What is it, exactly, that he likes about America? Adam Gopnik argued Trump’s inability to find a popular band or even a tribute act to perform at his inaugural ceremony was evidence that he was a cultural aberration, a creature of unknown origins in the American creative experience. This was good. This gave the issue heft whereas it had been little more than an opportunity for social media mockery.

Rosemary Goring rightly whipped away this comfort blanket before we could even get it under our chin. Trump, she argued, has been slow cooking in the utterly banal juices of some of America’s cultural output before he knew it himself: he is the president of the talent show and scripted reality television era. The idea that Trump emerged from American culture, not just its racial and economic tensions, is deeply discomforting. Many citizens of other countries feel, rightly or wrongly, that they have a stake in what goes on in the United States precisely because its culture is as much a part of their lives as is that of their own country.

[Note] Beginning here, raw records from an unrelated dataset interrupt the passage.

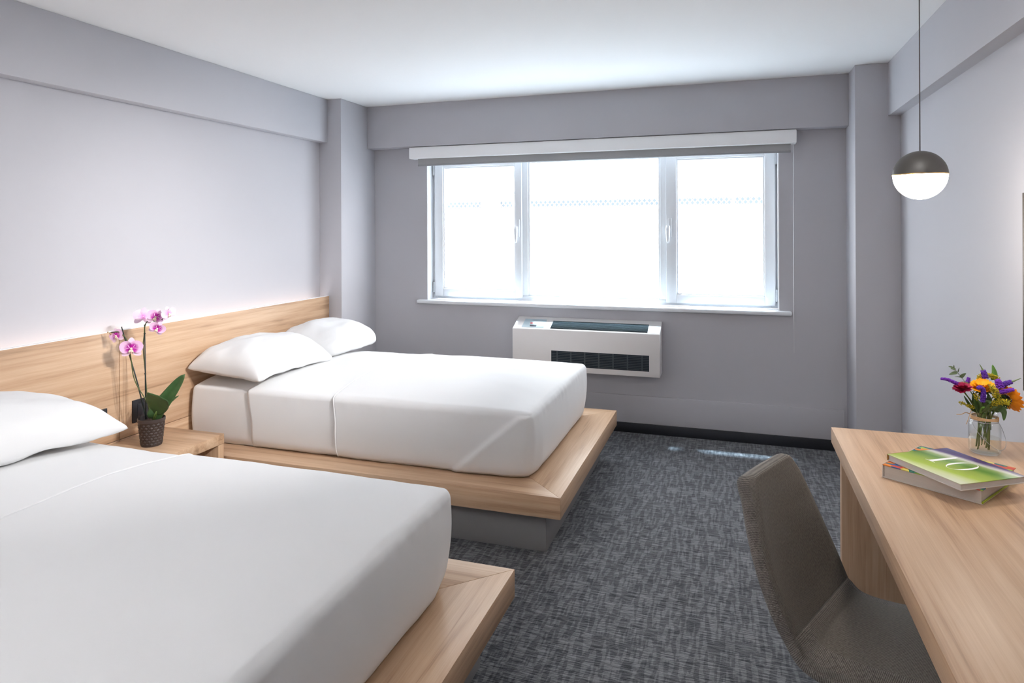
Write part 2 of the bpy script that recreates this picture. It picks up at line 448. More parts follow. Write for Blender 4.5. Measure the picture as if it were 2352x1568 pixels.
for k in range(7):
    x = -1.25 + k * .104
    box('divider', (x, x + .010, AF - .003, AF - .001, .489, .598), mat('divider_grey', C(.035, .045, .055), .5), lg, 0)

# ------------------------------------------------------------------ beds
PZ0, PZ1, HBX = .203, .302, -2.972
def platform(y0, y1, label):
    b = thing('bed_frame', label, 'bed frame', (0, 0, 0), 'platform bed frames')
    x1, w, wh = -.737, .30, .30
    xi = HBX
    MB().prism([(xi, y0), (x1, y0), (x1 - w, y0 + w), (xi, y0 + w)], PZ0, PZ1).build('side_rail', wood(0), b, .003)
    MB().prism([(xi, y1 - w), (x1 - w, y1 - w), (x1, y1), (xi, y1)], PZ0, PZ1).build('side_rail', wood(0), b, .003)
    MB().prism([(x1, y0), (x1, y1), (x1 - w, y1 - w), (x1 - w, y0 + w)], PZ0, PZ1).build('foot_rail', wood(1), b, .003)
    MB().box(xi, x1 - w, y0 + w, y1 - w, PZ0, PZ1 - .01).build('deck', wood(0), b)
    MB().box(xi, -.831, y0 + .10, y1 - .10, .001, PZ0).build('plinth', M_PLINTH, b, .002)
    return b
platform(2.886, 4.402, 'low oak platform bed frame on a grey plinth, nearer the window')
platform(.724, 2.236, 'low oak platform bed frame in the foreground')

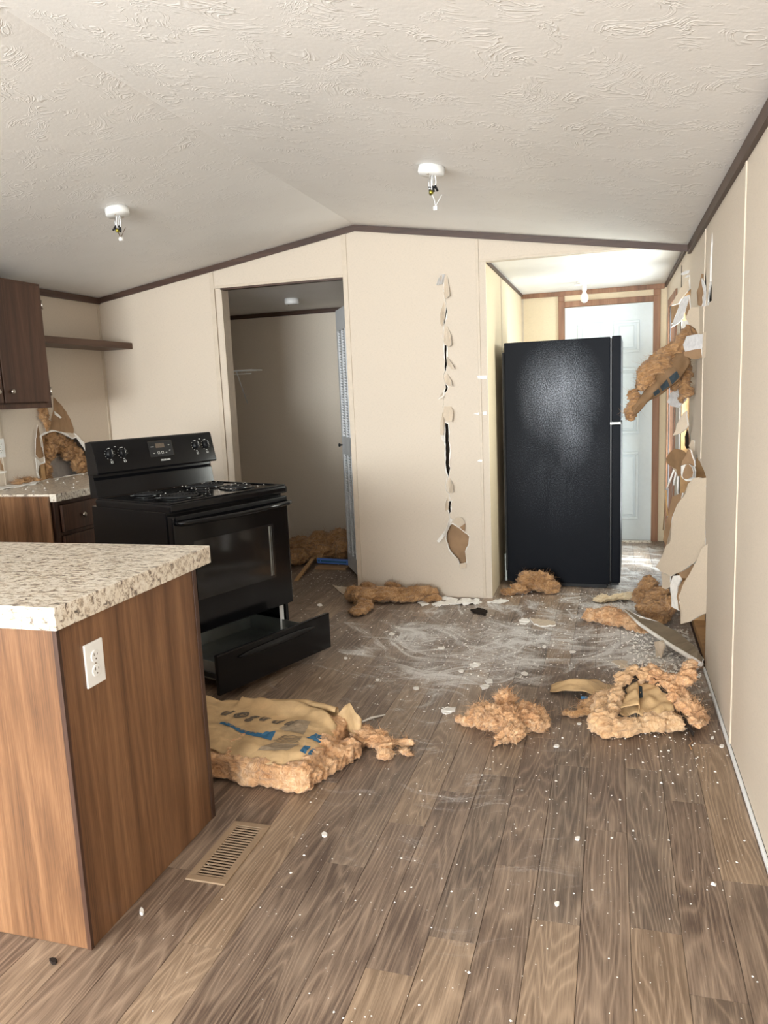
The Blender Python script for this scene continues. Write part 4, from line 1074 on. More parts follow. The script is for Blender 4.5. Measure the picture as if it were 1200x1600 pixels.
# =================================================================== CLOSET
t = thing('bifold_door', 'grey white louvered bifold door folded open at the closet right side', 'door', (-1.80, 5.33, .02))
leaf_dirs = ((0, 0, math.atan2(.85, -.50)), (.04, .05, math.atan2(.85, -.46)))
def leaf(ox, oy, a, front):
    LW, LH, TH = .50, 2.03, .028
    mt = Matrix.Translation((ox, oy, 0)) @ Matrix.Rotation(a, 4, 'Z')
    m = MB()
    st = .05
    bars = [(0, st), (LW - st, LW)]
    for b0, b1 in bars: m.box(b0, b1, -TH / 2, TH / 2, 0, LH, .002)
    for z0, z1_ in ((0, .12), (.92, 1.06), (LH - .16, LH)): m.box(st, LW - st, -TH / 2, TH / 2, z0, z1_, .002)
    for k in (1, 2):
        xk = st + (LW - 2 * st) * k / 3; m.box(xk - .010, xk + .010, -TH / 2, TH / 2, .12, LH - .16, .001)
    bmesh.ops.transform(m.bm, matrix=mt, verts=m.bm.verts)
    lf = m.build('leaf', 'grey_paint', t)
    m = MB()
    for za, zb in ((.125, .915), (1.065, LH - .165)):
        nsl = int((zb - za) / .020)
        for i in range(nsl):
            z = za + (i + .5) * (zb - za) / nsl
            for k in range(3):
                x0 = st + (LW - 2 * st) * k / 3 + (.010 if k else 0); x1 = st + (LW - 2 * st) * (k + 1) / 3 - (.010 if k < 2 else 0)
                m.box(x0, x1, -.011, .011, z - .0016, z + .0016, rot=Matrix.Translation((0, 0, z)) @ Matrix.Rotation(math.radians(40), 4, 'X') @ Matrix.Translation((0, 0, -z)))
    bmesh.ops.transform(m.bm, matrix=mt, verts=m.bm.verts)
    tag(m.build('louver_slats', 'grey_paint', lf), kind='stuff')
    if front:
        m = MB().lathe([(.006, TH / 2), (.006, TH / 2 + .015), (.014, TH / 2 + .020), (.014, TH / 2 + .03), (.006, TH / 2 + .034)], (LW - .02, 0, .99), 'Y', 14)
        bmesh.ops.transform(m.bm, matrix=mt, verts=m.bm.verts)
        m.build('knob', 'black_satin', t)
leaf(0, 0, leaf_dirs[0][2], True); leaf(.05, .045, leaf_dirs[1][2], False)

ws = thing('wire_shelf', 'white wire shelf on the left side of the dark closet', 'shelf', (-2.70, 5.55, 1.63))
m = MB()
for y in (0, .10, .20): m.tube([(-.93, y, 0), (-.02, y, 0)], .003, 6)
m.tube([(-.93, 0, -.03), (-.02, 0, -.03)], .003, 6)
for i in range(24):
    x = -.94 + .04 * i; m.tube([(x, 0, -.03), (x, 0, .002), (x, .20, .002)], .0016, 5)
m.build('rack', 'white_paint', ws)
MB().tube([(-.15, .0, -.0), (-.22, .30, -.26)], .004, 6).build('brace', 'white_paint', ws)

def ceiling_mount(name, label, c, nrm, r=.058, h=.036, wires=True, seed=0, size=1.0, low=.12):
    """round white canopy on the ceiling with the broken lamp holder hanging from it"""
    t = thing(name, label, 'light fixture', c)
    q = Vector(nrm).to_track_quat('-Z', 'Y').to_matrix().to_4x4()
    m = MB().lathe([(r, 0), (r + .001, -h * .75), (r - .005, -h), (.010, -h - .001)], (0, 0, 0), 'Z', 32)
    bmesh.ops.transform(m.bm, matrix=q, verts=m.bm.verts)
    m.build('canopy', 'white_plastic', t)
    rg = random.Random(seed)
    for s in (-1, 1):
        m = MB().lathe([(.005, -h - .001), (.005, -h - .005), (.002, -h - .006)], (s * .034, .005, 0), 'Z', 10)
        bmesh.ops.transform(m.bm, matrix=q, verts=m.bm.verts); m.build('screw', 'chrome', t)
    if wires:
        m = MB()
        e = [Vector((.012 * math.cos(a), .008 * math.sin(a), -h - .055 + rg.uniform(-.008, .008))) for a in (0, 1.6, 3.2, 4.6)]
        for k, a in enumerate(e):
            m.tube([(a.x * .8 + .004, a.y * .8, -h + .002), (a.x * 1.4, a.y, -h - .03), tuple(a)], .0026, 6)
        m.build('wires', 'white_paint', t)
        m = MB()
        for k, a in enumerate(e[:3]): m.tube([a + Vector((0, 0, .004)), a + Vector((rg.uniform(-.016, .016), rg.uniform(-.01, .01), -.020))], .0050, 7)
        m.tube([e[0] + Vector((-.03, 0, 0)), e[0] + Vector((.004, 0, -.006))], .004, 6)
        m.build('wire_connectors', 'black_satin', t)
        MB().lathe([(.007, -h - .062), (.010, -h - .068), (.010, -h - .076), (.004, -h - .080)], (-.006, 0, 0), 'Z', 10).build('stud_nut', 'brass', t)
        x1 = .012
        MB().tube([(-.004, 0, -h - .075), (x1 * .5, 0, -h - .10), (x1, 0, -h - low)], .0018, 6).tube([(x1, .0, -h - low), (x1 + .030, 0, -h - low + .045)], .0014, 6).build('loose_wire', 'copper' if seed == 1 else 'white_paint', t)
        MB().box(x1 - .010, x1 + .008, -.008, .008, -h - low - .018, -h - low, .003).build('terminal_block', 'white_plastic', t)
    return t
sl = (ZR - ZS) / (RX - XL)
def on_slope(x, y): return Vector((x, y, zc(x) - .0005))
n_left = Vector((sl, 0, -1)).normalized(); n_right = Vector((-(ZR - ZS) / (XR - RX), 0, -1)).normalized()
ceiling_mount('ceiling_light_base', 'white round ceiling lamp base with hanging wires above the kitchen side', on_slope(-2.405, 3.51), n_left, seed=1, low=.105)
ceiling_mount('ceiling_light_base', 'white round ceiling lamp base with hanging wires nearest the hall opening', on_slope(-.758, 3.45), n_right, seed=2, low=.13)
ceiling_mount('ceiling_light_base', 'small white lamp base on the shaded closet ceiling', (-2.57, 6.1, ZF - .0005), (0, 0, -1), .06, .045, wires=False)
# hall lamp holder with bulb
t = thing('hall_ceiling_lamp', 'bare white bulb in a holder on the hall ceiling', 'light fixture', (-.215, 6.50, ZF - .0005))
MB().lathe([(.058, 0), (.055, -.012), (.03, -.020), (.012, -.022)], (0, 0, 0), 'Z', 28).build('canopy', 'white_plastic', t)
MB().box(-.075, .02, -.012, .012, -.030, -.021, .003).build('mounting_bar', 'white_plastic', t)
MB().lathe([(.018, -.020), (.019, -.055), (.016, -.075)], (0, 0, 0), 'Z', 20).build('lamp_holder', 'white_plastic', t)
MB().lathe([(.014, -.074), (.016, -.088), (.026, -.105), (.031, -.125), (.030, -.143), (.022, -.158), (.009, -.165), (.001, -.166)], (0, 0, 0), 'Z', 24).build('bulb', 'bulb', t)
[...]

For now, there is no Carpathia close enough to offer the prospect of rescue, just freezing water and the wreckage of something so recently monumental. Come this afternoon, Trump will have his hand – his hand that you wouldn’t want on the shoulder of your child or on your biscuit tin – on the Bible. If there isn’t at least a wisp of smoke the existence of God will be conclusively disproven. Alongside the deep sense of trepidation, some of us will experience not the vindication of the cynical belief that America has finally revealed its true form but a deep sense of disappointment because we know it could have done so much better. Such oppositional sentiments, however, are as futile as standing on a dock and seeding the grey acres of a great battleship with little wads of gum.